Friday, Feb. 09, 1962

Gunga Davis Jr.

Sergeants 3 (EC; United Artists), the latest fresh-air outing for Frank Sinatra's gnat pack, may have come to pass like this: the Clan members had all been to the penny-fights and Aldershot it, and they were lying around Palm Springs or Vegas talking of gin and beer. Someone turned on the box, and there, on the Old Old Show, was the 1939 rouser Gunga Din, with Gary Grant, Victor McLaglen and Douglas Fairbanks Jr. Wouldn't it be a gas, someone else inquired, to remake Gunga Din with Sammy Davis Jr. as the water boy?

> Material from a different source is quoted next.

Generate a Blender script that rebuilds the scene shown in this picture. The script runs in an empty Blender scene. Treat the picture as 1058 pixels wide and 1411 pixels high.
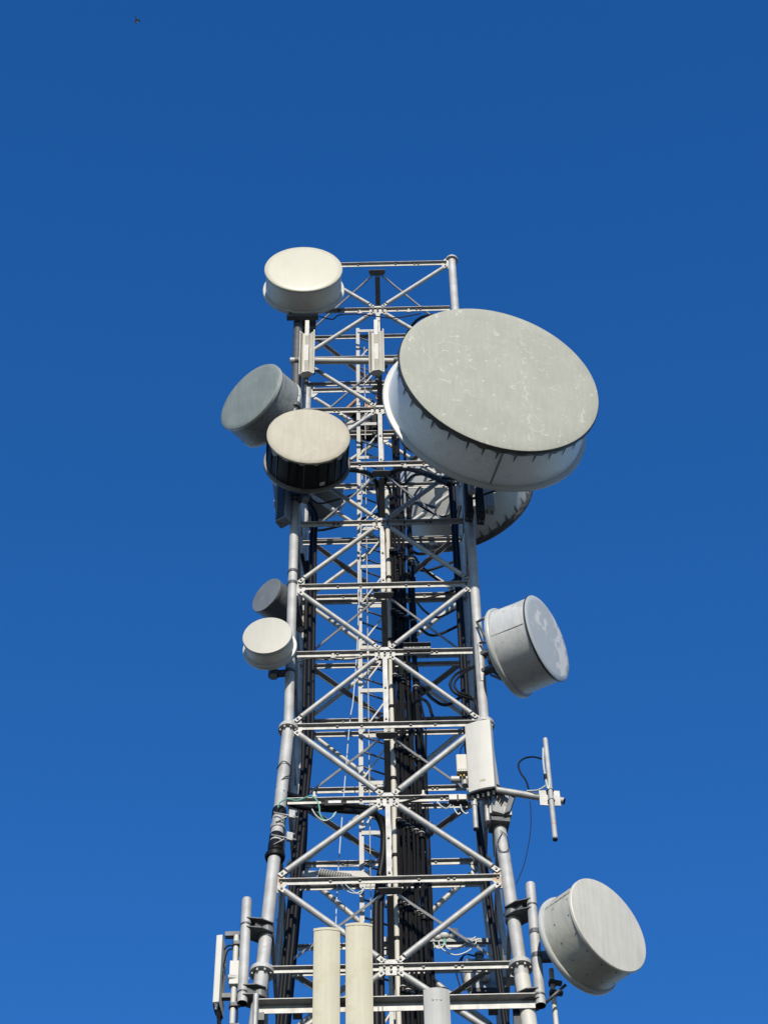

Not really, as it turns out. The Khyber Pass becomes old West Injun country, British regimentals become U.S. cavalrymen, and Gunga Din's tame elephant becomes Sammy Davis' big white mule. But Sinatra is no Grant, Dean Martin no McLaglen, and Peter Lawford, a man who looks undressed when not surrounded by a drawing room, is assuredly no Fairbanks. The Clansmen loaf kiddingly through their parts, acquiring suntans. No one, of course, bothers to look bothered as the hostiles approach. Such expressions as are evident reflect the sudsy affability of a pipe fitters' picnic (Hey, get a load of Dino on a horse!).

Perceptive viewers will realize that Sinatra and his cube scout troupe are pioneering in a new art form: the $4,000,000 home movie.